The third group is not in denial and is not having much fun, either. These are our friends that see aging as outrage, insult, and pathology. What do you mean I need a hearing aid? Why can’t I climb this mountain I’ve climbed for fifty years? Complaint and frequent doctors’ visits are a large part of the day for these folk.

There is only one group left: those of us who are ready to accept aging and mortality so we can gain a heart of wisdom. We have decided to invest what time we have into possession of it, because it’s what we’ve waited for all our lives. And here’s the biggest secret: all the skill sets of the first half of life—ambition, ego, drive—are diametrically opposed to the skill sets of the wise one. Many of us will discover the joys of patience, perspective, acceptance, and collaboration as we age.

All civilizations until the Industrial revolution relied upon its longest-lived members of the community for guidance about everything from planting crops to going to war. They initiated the young into adulthood and they consoled the mourners. Their years gave them the calm reflection that steadied the group. Listening to the elders was once a fundamental principle of civilization.

It is difficult to imagine that world. When speed, might, and power are what matter most in this world, who can look forward to aging when all it promises is diminishment, loss, sickness, dying, and death? How can we hope for the future when we have no part in it?

Over twenty years ago, Rabbi Zalman Schachter-Shalomi wrote in his pioneering book, From Ageing to Sageing, “Elderhood is a time of unparalleled inner growth having evolutionary significance in this era of world-wide cultural transformation. It is a call from the future, a journey for the health and survival of our ailing planet earth.”
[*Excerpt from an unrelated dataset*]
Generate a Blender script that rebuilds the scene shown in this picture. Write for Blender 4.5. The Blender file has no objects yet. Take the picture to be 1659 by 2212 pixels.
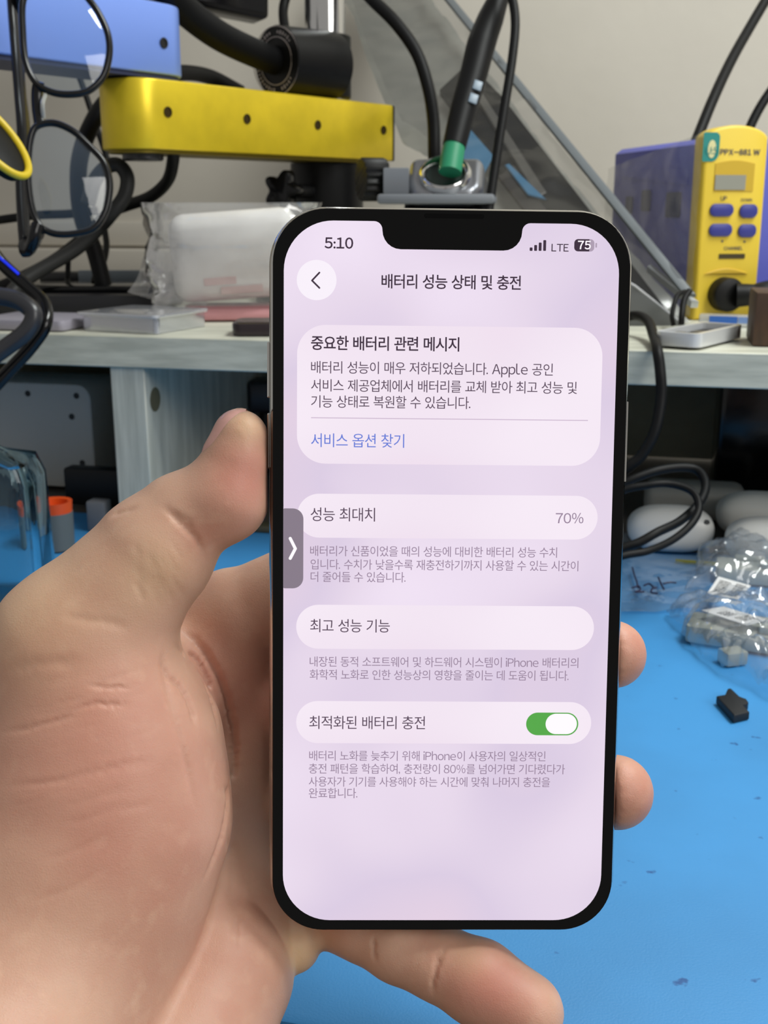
import bpy, bmesh, math, random
import numpy as np
from mathutils import Vector, Matrix, noise, kdtree

random.seed(7)
SC = bpy.context.scene
COL = SC.collection
R = math.radians

# ------------------------------------------------------------------ camera, world, lights, exposure
PITCH, FPX, CX, CY, CAMH = R(15.3), 2400.0, 829.5, 1106.0, 0.185
RT = Vector((1, 0, 0)); FW = Vector((0, math.cos(PITCH), -math.sin(PITCH))); UP = Vector((0, math.sin(PITCH), math.cos(PITCH)))
CAM = Vector((0, 0, CAMH))
CAM_M = Matrix((RT, UP, -FW)).transposed().to_4x4(); CAM_M.translation = CAM
cd = bpy.data.cameras.new('camera'); cam = bpy.data.objects.new('camera', cd); COL.objects.link(cam)
cam.matrix_world = CAM_M
cd.sensor_fit = 'VERTICAL'; cd.sensor_height = 24.0; cd.sensor_width = 18.0
cd.lens = FPX / 2212.0 * 24.0
cd.clip_start = 0.005; cd.clip_end = 50
cd.dof.use_dof = True; cd.dof.focus_distance = 0.2200; cd.dof.aperture_fstop = 31.0
SC.camera = cam
w = bpy.data.worlds.new('room_light'); SC.world = w; w.use_nodes = True
w.node_tree.nodes['Background'].inputs[0].default_value = (1.0, 0.97, 0.92, 1)
w.node_tree.nodes['Background'].inputs[1].default_value = 0.34

def area(name, loc, target, size, power, col=(1, 1, 1)):
    l = bpy.data.lights.new(name, 'AREA'); l.shape = 'RECTANGLE'; l.size, l.size_y = size; l.energy = power; l.color = col
    o = bpy.data.objects.new(name, l); COL.objects.link(o); o.location = loc
    o.rotation_euler = (Vector(target) - Vector(loc)).to_track_quat('-Z', 'Y').to_euler()
    return o
area('bench_lamp', (0.50, 0.40, 0.95), (0.12, 0.50, 0.05), (0.55, 0.25), 8.6, (0.96, 1.0, 0.97))
area('front_fill', (1.00, -0.50, 0.80), (-0.05, 0.50, 0.08), (0.7, 0.6), 6.6, (1.0, 0.98, 0.94))  # unseen fill light added low at front right to brighten front-facing sides
SC.view_settings.view_transform = 'Standard'; SC.view_settings.look = 'None'
SC.view_settings.gamma = 1.0; SC.view_settings.exposure = 0.0; SC.view_settings.use_curve_mapping = False
SC.cycles.max_bounces = 10; SC.cycles.transparent_max_bounces = 16; SC.cycles.transmission_bounces = 10

# ------------------------------------------------------------------ picking points: a pixel ray met at a depth, a height or a plane
def ray(px, py):
    return FW + RT * ((px - CX) / FPX) + UP * ((CY - py) / FPX)
def P(px, py, D):
    return CAM + ray(px, py) * D
def G(px, py, z):
    r = ray(px, py); return CAM + r * ((z - CAMH) / r.z)
SHELF_YAW = R(13)
U = Vector((math.cos(SHELF_YAW), -math.sin(SHELF_YAW), 0)); V = Vector((math.sin(SHELF_YAW), math.cos(SHELF_YAW), 0)); Z = Vector((0, 0, 1))
S0 = Vector((0, 0.585, 0))
def S(u, v, z): return S0 + U * u + V * v + Z * z
def SP(px, py, v):                                 # ray met with the upright plane v behind the shelf front
    r = ray(px, py); return CAM + r * ((S0 + V * v - CAM).dot(V) / r.dot(V))
def uv(p): q = p - S0; return q.dot(U), q.dot(V)
TOP = 0.117

# ------------------------------------------------------------------ materials
def lin(c):
    return tuple(((x / 255) / 12.92 if x / 255 <= 0.04045 else (((x / 255) + 0.055) / 1.055) ** 2.4) for x in c) + (1,)
MATS = {}
def mat(name, col, rough=0.5, metal=0.0, bump=0.0, bscale=200, vary=0.0, vscale=40, coat=0.0, spec=0.5, stretch=None, col2=None, emit=0.0, aniso=0.0):
    if name in MATS: return MATS[name]
    m = bpy.data.materials.new(name); m.use_nodes = True; MATS[name] = m
    nt = m.node_tree; b = nt.nodes['Principled BSDF']
    b.inputs['Base Color'].default_value = lin(col); b.inputs['Roughness'].default_value = rough; b.inputs['Metallic'].default_value = metal
    b.inputs['Coat Weight'].default_value = coat; b.inputs['Specular IOR Level'].default_value = spec; b.inputs['Coat Roughness'].default_value = 0.08
    if emit: b.inputs['Emission Color'].default_value = lin(col); b.inputs['Emission Strength'].default_value = emit
    if bump or vary:
        tc = nt.nodes.new('ShaderNodeTexCoord'); mp = nt.nodes.new('ShaderNodeMapping')
        nt.links.new(tc.outputs['Object'], mp.inputs[0])
        if stretch: mp.inputs['Scale'].default_value = stretch
        if SHELF_YAW and stretch: mp.inputs['Rotation'].default_value = (0, 0, SHELF_YAW)
    if bump:
        n = nt.nodes.new('ShaderNodeTexNoise'); n.inputs['Scale'].default_value = bscale; n.inputs['Detail'].default_value = 4
        bp = nt.nodes.new('ShaderNodeBump'); bp.inputs['Strength'].default_value = bump; bp.inputs['Distance'].default_value = 0.001
        nt.links.new(mp.outputs[0], n.inputs[0]); nt.links.new(n.outputs[0], bp.inputs['Height']); nt.links.new(bp.outputs[0], b.inputs['Normal'])
    if vary:
        n = nt.nodes.new('ShaderNodeTexNoise'); n.inputs['Scale'].default_value = vscale; n.inputs['Detail'].default_value = 5
        cr = nt.nodes.new('ShaderNodeValToRGB'); cr.color_ramp.elements[0].position = 0.35; cr.color_ramp.elements[1].position = 0.65
        cr.color_ramp.elements[0].color = lin(col2) if col2 else lin([x * (1 - vary) for x in col]); cr.color_ramp.elements[1].color = lin(col)
        nt.links.new(mp.outputs[0], n.inputs[0]); nt.links.new(n.outputs[0], cr.inputs[0]); nt.links.new(cr.outputs[0], b.inputs['Base Color'])
    return m
def film(name, tint=(255, 255, 255), body=0.15, rough=0.12, bump=0.0, bscale=120, gloss=0.35, clear=(255, 255, 255)):
    """Thin clear plastic: see-through, with a milky share and a surface gloss."""
    m = bpy.data.materials.new(name); m.use_nodes = True; nt = m.node_tree; nt.nodes.clear()
    out = nt.nodes.new('ShaderNodeOutputMaterial'); tr = nt.nodes.new('ShaderNodeBsdfTransparent'); di = nt.nodes.new('ShaderNodeBsdfDiffuse')
    gl = nt.nodes.new('ShaderNodeBsdfGlossy'); gl.inputs['Roughness'].default_value = rough; di.inputs[0].default_value = lin(tint)
    tr.inputs[0].default_value = lin(clear)
    m1 = nt.nodes.new('ShaderNodeMixShader'); m1.inputs[0].default_value = body
    m2 = nt.nodes.new('ShaderNodeMixShader'); fr = nt.nodes.new('ShaderNodeLayerWeight'); fr.inputs[0].default_value = 0.72
    mu = nt.nodes.new('ShaderNodeMath'); mu.operation = 'MULTIPLY'; mu.inputs[1].default_value = gloss * 1.5; mu.use_clamp = True
    ad = nt.nodes.new('ShaderNodeMath'); ad.operation = 'ADD'; ad.inputs[1].default_value = 0.14 * gloss
    nt.links.new(tr.outputs[0], m1.inputs[1]); nt.links.new(di.outputs[0], m1.inputs[2])
    nt.links.new(fr.outputs['Facing'], mu.inputs[0]); nt.links.new(mu.outputs[0], ad.inputs[0]); nt.links.new(ad.outputs[0], m2.inputs[0])
    nt.links.new(m1.outputs[0], m2.inputs[1]); nt.links.new(gl.outputs[0], m2.inputs[2]); nt.links.new(m2.outputs[0], out.inputs[0])
    if bump:
        n = nt.nodes.new('ShaderNodeTexNoise'); n.inputs['Scale'].default_value = bscale; tc = nt.nodes.new('ShaderNodeTexCoord')
        bp = nt.nodes.new('ShaderNodeBump'); bp.inputs['Strength'].default_value = bump; bp.inputs['Distance'].default_value = 0.002
        nt.links.new(tc.outputs['Object'], n.inputs[0]); nt.links.new(n.outputs[0], bp.inputs['Height']); nt.links.new(bp.outputs[0], gl.inputs['Normal'])
    return m
def glass(name, col=(255, 255, 255), ior=1.45, rough=0.0):
    m = bpy.data.materials.new(name); m.use_nodes = True; nt = m.node_tree; nt.nodes.clear()
    out = nt.nodes.new('ShaderNodeOutputMaterial'); g = nt.nodes.new('ShaderNodeBsdfGlass'); g.inputs['Color'].default_value = lin(col); g.inputs['IOR'].default_value = ior
    g.inputs['Roughness'].default_value = rough
    nt.links.new(g.outputs[0], out.inputs[0]); return m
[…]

Reb Zalman also taught that this work cannot be done alone. It works best when we gather together regularly for the intention to explore, discover, and reveal what it means to age. Imagine a world where we work with one another to reclaim the place of the elder within ourselves, our families, and the world.

The current generation of sages in training has greater potentiality than any generation before it. At the turn of the twentieth century life expectancy was 47. Today we can expect to live thirty-four more years! Technology makes it possible for us to be in connection with kindred spirits globally and to harvest from all wisdom traditions.

Our collective legacy can be the gift of removing the dread of aging. Instead we will live it as an adventurous, creative, and fulfilling season in which we remain essential players in the evolution of the planet. May our hearts stay forever young as we soar wisely into the third act.